La violence entraine toujours la violence, c'est la vicieuse loi du talion.
Les casseurs ont pour habitude de se mêler aux manifestants, voire de les utiliser comme "boucliers humains" pour se protéger des ripostes de la police. Certains parlent d'infiltration. Toujours est-il que ces individus portent une image dégradante à l'égard de mouvements contestataires qui s'en passeraient volontiers.
Manifestants et casseurs complices? Pas sûr, si les uns nuisent à l'image des autres.
Le syndicat Alliance a par ailleurs exprimé des doutes quant aux consignes données aux policiers face aux casseurs. Y a-t-il une mauvaise volonté de la part du gouvernement d'assurer la sécurité des concitoyens pour faire face aux casseurs?
Selon M. Michaux, il y a, au contraire, une réelle volonté d'assurer la sécurité.

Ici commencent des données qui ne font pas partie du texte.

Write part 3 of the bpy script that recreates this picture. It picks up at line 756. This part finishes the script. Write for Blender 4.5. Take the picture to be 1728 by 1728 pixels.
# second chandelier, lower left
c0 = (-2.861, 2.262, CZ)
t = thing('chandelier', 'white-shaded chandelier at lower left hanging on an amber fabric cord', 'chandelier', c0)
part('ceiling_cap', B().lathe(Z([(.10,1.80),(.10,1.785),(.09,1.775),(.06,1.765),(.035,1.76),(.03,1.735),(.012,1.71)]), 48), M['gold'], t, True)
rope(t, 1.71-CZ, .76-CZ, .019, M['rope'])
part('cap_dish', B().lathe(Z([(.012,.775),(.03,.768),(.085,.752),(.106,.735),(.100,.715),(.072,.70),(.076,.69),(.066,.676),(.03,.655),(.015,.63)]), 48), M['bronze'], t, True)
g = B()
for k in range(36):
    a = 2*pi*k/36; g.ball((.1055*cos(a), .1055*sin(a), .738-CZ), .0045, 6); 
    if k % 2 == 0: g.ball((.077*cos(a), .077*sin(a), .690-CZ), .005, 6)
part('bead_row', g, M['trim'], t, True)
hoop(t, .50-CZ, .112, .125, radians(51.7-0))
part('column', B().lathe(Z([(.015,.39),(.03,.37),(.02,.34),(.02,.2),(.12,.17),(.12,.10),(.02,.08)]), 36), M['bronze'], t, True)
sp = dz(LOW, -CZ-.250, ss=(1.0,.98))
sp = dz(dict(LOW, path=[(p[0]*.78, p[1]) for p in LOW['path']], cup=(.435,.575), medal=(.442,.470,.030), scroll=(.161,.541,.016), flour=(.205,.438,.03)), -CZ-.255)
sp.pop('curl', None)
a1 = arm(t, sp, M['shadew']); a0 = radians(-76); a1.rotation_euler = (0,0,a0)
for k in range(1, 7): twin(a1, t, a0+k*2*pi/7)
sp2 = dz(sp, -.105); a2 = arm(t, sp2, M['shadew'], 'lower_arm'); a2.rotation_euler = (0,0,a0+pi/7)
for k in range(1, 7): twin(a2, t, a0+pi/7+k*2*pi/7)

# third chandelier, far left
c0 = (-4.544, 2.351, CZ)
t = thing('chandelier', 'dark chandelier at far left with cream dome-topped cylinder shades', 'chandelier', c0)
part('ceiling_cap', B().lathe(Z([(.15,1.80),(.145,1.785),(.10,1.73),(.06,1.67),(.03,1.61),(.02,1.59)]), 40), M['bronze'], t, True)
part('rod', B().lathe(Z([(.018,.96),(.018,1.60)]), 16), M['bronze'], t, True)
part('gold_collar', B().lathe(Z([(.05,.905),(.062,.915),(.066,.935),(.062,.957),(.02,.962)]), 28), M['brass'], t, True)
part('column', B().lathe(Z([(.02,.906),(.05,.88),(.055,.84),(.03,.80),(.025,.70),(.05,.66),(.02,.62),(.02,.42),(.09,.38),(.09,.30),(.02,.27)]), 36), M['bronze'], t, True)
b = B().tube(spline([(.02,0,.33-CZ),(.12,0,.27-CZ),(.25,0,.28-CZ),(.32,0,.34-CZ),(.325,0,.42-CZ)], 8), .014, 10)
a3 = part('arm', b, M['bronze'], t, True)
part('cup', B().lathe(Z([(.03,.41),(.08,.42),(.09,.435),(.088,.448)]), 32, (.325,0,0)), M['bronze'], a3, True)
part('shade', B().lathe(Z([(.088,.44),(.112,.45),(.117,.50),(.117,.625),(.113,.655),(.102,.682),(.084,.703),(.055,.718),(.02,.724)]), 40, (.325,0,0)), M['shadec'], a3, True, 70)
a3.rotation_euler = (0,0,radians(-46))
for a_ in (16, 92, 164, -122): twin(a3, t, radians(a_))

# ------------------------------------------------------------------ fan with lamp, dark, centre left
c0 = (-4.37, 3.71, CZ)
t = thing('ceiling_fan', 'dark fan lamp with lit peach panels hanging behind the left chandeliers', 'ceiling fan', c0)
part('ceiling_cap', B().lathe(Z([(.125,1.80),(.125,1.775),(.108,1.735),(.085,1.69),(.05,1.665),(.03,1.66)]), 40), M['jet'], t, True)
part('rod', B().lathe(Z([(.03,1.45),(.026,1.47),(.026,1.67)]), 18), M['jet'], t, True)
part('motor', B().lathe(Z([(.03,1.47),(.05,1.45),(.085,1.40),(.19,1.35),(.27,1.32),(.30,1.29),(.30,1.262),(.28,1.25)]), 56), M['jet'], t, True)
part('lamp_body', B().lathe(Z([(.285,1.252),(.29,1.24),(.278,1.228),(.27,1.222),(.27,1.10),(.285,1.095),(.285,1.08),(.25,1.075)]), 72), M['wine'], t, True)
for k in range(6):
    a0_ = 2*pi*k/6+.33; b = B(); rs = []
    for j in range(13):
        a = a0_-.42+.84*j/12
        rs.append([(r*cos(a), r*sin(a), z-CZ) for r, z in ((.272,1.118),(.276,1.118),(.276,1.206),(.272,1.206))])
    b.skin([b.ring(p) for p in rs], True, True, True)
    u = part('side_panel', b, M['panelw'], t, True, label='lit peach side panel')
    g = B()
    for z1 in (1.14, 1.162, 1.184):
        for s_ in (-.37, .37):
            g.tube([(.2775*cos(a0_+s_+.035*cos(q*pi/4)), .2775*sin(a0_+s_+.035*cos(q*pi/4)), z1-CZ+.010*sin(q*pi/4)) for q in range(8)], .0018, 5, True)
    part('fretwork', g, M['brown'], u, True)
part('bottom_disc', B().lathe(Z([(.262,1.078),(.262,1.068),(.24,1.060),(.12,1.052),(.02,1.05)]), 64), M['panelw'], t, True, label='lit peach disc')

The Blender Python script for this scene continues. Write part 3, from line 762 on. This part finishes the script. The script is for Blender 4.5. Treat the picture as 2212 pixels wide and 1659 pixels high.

"Nous repérons les fauteurs de troubles, les meneurs, afin que les personnes qui les entoures, les petites mains, comprennent que le meneur est interpelé et qu'il est temps de rentrer. Après si cela ne marche pas, il n'a pas de demi-mesure: si l'on peut interpeler tout le monde, on va le faire".
"La manifestation de la Place Vendôme est due à des violences commises contre un policier, et ça a été le ras-le-bol général. Concernant la manifestation du 18 mai, cela concerne notre période actuelle, où l'on fait face à une violence ascendante qui dépasse le raisonnable. Cette manifestation découle de la volonté du ministère de l'Intérieur et du premier ministre de montrer que les forces de l'ordre exercent un métier difficile. La justice doit prendre ses responsabilités: il y a des casseurs, il y a des personnes qui viennent détruire les manifestations", explique M. Michaux.
En réponse à la manifestation policière de la Place Vendôme, il y a eu un protocole lié à la rémunération des carrières, signé par UNSA Police et Alliance Police. En d'autres termes, un policier ne finira pas policier, il aura d'autres choses à côté. C'est une manière de reconsidérer les gardiens de la paix, résume-t-il.